By Mohammed Mohammed
The Movement for the Emancipation of the Niger Delta (MEND), on Thursday urged President Muhammadu Buhari, not to renew the appointment of Engr. Simbi Wabote, as Executive Secretary,
Nigerian Content Development Monitoring Board (NCDMB) for another 4 year term even his present tenure winds to an end.
Jomo Gbomo, Spokesperson for MEND in a statement made available to the media in the same vein advanced reasons why the Minister of Petroleum Resources, Mr. Timipre Sylva, not to renew Engr. Wabote’s tenure.

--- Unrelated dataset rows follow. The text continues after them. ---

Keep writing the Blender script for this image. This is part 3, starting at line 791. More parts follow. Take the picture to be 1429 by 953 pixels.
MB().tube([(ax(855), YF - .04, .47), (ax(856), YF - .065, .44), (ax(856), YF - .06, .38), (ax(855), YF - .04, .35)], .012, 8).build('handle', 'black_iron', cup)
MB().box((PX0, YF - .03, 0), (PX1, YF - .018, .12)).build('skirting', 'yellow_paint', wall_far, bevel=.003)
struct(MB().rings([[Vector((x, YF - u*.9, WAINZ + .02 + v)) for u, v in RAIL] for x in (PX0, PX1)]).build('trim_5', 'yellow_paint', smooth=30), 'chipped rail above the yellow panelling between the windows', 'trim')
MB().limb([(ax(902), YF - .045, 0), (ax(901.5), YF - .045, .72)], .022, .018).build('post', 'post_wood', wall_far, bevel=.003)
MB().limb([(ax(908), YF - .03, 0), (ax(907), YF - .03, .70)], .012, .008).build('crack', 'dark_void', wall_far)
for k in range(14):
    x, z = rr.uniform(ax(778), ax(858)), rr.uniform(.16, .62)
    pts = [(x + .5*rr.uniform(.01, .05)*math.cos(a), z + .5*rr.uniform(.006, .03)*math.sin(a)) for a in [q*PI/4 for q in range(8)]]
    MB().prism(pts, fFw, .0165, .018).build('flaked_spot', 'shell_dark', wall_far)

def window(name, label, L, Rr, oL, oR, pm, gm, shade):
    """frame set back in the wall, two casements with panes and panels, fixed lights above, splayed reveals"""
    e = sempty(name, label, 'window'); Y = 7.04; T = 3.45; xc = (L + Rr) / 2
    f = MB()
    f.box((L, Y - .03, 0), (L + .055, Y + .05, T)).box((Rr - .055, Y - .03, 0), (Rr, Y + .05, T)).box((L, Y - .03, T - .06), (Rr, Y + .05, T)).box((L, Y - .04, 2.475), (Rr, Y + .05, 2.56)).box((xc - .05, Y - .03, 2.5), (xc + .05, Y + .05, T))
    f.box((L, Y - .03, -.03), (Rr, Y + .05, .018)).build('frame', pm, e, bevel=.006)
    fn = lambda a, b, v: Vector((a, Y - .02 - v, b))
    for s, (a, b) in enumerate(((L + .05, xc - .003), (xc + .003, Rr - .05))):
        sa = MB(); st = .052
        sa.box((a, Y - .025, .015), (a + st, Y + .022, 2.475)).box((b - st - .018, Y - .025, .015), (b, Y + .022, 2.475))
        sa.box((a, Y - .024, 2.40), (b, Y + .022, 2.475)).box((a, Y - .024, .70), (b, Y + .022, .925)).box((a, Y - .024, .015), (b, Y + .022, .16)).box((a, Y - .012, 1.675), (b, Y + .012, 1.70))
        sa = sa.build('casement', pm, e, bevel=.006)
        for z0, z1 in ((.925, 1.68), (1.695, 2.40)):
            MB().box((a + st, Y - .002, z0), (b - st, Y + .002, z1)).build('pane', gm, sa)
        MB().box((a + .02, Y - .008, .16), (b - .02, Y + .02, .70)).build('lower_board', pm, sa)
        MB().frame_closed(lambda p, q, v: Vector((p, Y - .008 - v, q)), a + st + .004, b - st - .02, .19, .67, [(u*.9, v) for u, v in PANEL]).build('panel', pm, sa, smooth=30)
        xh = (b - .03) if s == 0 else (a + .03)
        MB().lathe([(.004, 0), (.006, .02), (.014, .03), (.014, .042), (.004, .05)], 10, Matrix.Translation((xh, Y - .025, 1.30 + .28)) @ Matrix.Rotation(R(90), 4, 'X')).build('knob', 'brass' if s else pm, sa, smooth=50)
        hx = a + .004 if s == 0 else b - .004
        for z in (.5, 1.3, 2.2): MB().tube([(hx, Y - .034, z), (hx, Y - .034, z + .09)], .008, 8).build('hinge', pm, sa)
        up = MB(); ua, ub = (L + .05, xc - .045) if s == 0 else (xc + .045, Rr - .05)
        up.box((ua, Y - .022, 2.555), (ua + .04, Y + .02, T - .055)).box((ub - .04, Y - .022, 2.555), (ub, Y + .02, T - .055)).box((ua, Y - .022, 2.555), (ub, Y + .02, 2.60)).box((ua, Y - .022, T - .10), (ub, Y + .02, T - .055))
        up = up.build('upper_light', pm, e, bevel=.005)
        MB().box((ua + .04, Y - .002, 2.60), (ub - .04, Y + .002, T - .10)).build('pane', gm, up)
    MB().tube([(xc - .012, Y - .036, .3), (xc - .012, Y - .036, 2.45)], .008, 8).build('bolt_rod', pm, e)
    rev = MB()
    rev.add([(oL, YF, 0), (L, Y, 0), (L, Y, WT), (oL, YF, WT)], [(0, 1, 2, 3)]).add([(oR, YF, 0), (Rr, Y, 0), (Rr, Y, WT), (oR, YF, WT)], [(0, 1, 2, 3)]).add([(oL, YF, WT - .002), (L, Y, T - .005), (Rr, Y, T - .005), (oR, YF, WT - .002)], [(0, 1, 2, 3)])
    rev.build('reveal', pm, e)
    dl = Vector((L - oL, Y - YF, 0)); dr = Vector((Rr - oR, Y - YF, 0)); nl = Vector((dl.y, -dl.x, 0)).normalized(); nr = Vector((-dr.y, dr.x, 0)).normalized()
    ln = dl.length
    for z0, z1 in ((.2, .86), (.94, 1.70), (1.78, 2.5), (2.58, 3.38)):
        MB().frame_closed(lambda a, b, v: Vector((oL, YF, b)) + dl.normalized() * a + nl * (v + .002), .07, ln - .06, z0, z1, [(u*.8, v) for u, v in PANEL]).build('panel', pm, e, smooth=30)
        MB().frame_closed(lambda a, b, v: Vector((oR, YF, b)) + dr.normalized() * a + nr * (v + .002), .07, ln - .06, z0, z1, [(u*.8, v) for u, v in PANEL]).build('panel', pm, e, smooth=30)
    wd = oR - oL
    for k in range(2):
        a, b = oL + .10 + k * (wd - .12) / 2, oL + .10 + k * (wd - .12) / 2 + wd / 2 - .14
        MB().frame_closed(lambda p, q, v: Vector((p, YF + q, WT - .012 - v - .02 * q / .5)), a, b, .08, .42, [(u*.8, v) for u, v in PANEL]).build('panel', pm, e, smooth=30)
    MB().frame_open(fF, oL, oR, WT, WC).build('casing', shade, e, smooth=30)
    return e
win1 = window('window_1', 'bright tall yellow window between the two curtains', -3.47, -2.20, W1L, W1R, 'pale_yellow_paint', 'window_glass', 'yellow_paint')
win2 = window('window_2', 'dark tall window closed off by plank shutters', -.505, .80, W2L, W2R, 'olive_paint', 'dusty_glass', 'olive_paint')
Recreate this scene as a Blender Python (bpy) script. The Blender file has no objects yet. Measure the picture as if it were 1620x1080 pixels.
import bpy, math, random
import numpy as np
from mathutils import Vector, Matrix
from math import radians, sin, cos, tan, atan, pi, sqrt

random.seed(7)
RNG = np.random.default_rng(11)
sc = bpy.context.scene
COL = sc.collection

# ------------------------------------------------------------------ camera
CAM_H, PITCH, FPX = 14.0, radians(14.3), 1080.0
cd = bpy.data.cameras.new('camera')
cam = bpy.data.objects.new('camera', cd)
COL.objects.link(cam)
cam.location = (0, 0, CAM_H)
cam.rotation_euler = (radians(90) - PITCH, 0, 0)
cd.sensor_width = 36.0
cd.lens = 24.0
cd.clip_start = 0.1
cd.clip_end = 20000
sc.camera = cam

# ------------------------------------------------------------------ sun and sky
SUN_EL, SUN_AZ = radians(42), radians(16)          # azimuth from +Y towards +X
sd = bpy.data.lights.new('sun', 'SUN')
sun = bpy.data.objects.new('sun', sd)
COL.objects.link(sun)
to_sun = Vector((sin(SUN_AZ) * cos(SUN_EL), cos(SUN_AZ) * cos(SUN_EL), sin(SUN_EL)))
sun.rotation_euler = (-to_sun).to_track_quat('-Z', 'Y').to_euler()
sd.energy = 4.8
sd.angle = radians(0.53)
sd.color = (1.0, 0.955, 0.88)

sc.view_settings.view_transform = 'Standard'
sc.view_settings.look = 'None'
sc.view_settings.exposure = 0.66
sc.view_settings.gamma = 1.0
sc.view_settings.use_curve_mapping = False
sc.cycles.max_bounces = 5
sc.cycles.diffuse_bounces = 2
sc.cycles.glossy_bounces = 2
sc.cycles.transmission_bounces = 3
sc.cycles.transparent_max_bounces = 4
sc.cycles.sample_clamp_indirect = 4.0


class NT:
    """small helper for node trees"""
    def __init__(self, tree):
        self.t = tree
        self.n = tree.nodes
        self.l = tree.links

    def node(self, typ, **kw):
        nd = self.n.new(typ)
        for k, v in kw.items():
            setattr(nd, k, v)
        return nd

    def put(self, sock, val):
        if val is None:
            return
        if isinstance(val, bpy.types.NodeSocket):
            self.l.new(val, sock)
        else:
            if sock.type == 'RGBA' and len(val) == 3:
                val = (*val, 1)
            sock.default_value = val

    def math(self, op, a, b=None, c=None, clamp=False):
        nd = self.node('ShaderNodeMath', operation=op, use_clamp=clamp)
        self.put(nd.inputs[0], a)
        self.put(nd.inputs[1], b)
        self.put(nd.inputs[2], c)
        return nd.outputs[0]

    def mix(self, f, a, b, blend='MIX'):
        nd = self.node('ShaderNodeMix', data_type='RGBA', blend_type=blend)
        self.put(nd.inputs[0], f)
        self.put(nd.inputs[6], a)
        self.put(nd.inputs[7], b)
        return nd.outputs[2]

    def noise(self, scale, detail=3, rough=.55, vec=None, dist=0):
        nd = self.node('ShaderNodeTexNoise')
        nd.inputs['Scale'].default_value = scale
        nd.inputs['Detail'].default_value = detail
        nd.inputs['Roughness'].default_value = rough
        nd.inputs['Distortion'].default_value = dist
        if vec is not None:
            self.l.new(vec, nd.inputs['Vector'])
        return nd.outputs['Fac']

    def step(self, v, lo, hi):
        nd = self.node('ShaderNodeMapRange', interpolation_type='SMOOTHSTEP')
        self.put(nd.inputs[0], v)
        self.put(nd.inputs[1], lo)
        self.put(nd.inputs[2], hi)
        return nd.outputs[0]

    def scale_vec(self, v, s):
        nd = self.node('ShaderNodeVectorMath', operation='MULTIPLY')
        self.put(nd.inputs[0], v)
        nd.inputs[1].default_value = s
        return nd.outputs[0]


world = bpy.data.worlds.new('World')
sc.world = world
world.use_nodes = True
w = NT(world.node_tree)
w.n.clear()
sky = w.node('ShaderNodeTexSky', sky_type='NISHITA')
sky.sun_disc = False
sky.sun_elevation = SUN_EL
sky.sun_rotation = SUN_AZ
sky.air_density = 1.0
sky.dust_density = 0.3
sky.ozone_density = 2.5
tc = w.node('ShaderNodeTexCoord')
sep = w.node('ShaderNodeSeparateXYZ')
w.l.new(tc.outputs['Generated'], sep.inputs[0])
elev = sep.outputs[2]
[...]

On why the outgoing Executive Secretary should not be reappointed, Gbomo, said: “Our reasons for the recommendation are in accordance with Section 77 (e) of the extant Nigerian Oil and Gas Industry Content and Development Act 2010.
“Specifically, MEND notes with regret the outgoing Executive Secretary’s penchant for dabbling into politics and thereby undermining critical stakeholders of the Niger Delta region in the exercise of his duties.”
According to him, MEND was a key player in the establishment of the NCDMB and particularly, the tough decision to cite the headquarters at Yenagoa in Bayelsa State, he stressed.
He said the former Executive Secretaries of the Board including Denzel Amagbe Kentebe, duly recognized MEND for the group’s immense role and enervating effort at birthing the NCDMB.
“However, under Engr. Simbi Wabote, MEND leaders, including Henry and Charles Okah have been completely undermined.” The Spokesperson explained.
On the down play of former President Goodluck Jonathan’s pivotal role in the establishment of NCDMB, he added: “But by far the worst victim of Wabote’s official indiscretion is former President Goodluck Ebele Jonathan; the man who personally signed the Nigerian Oil and Gas Industry Content and Development Act into law and gave approval for the citing of the NCDMB headquarters at Yenagoa.” Gbomo, said.
According to him, history was made in April 22, 2010, when the former president signed the Nigerian Content Act into Law, adding that by that singular effort, over 50 years of capital flight of $380 billion, 2 million job losses, amongst others were addressed.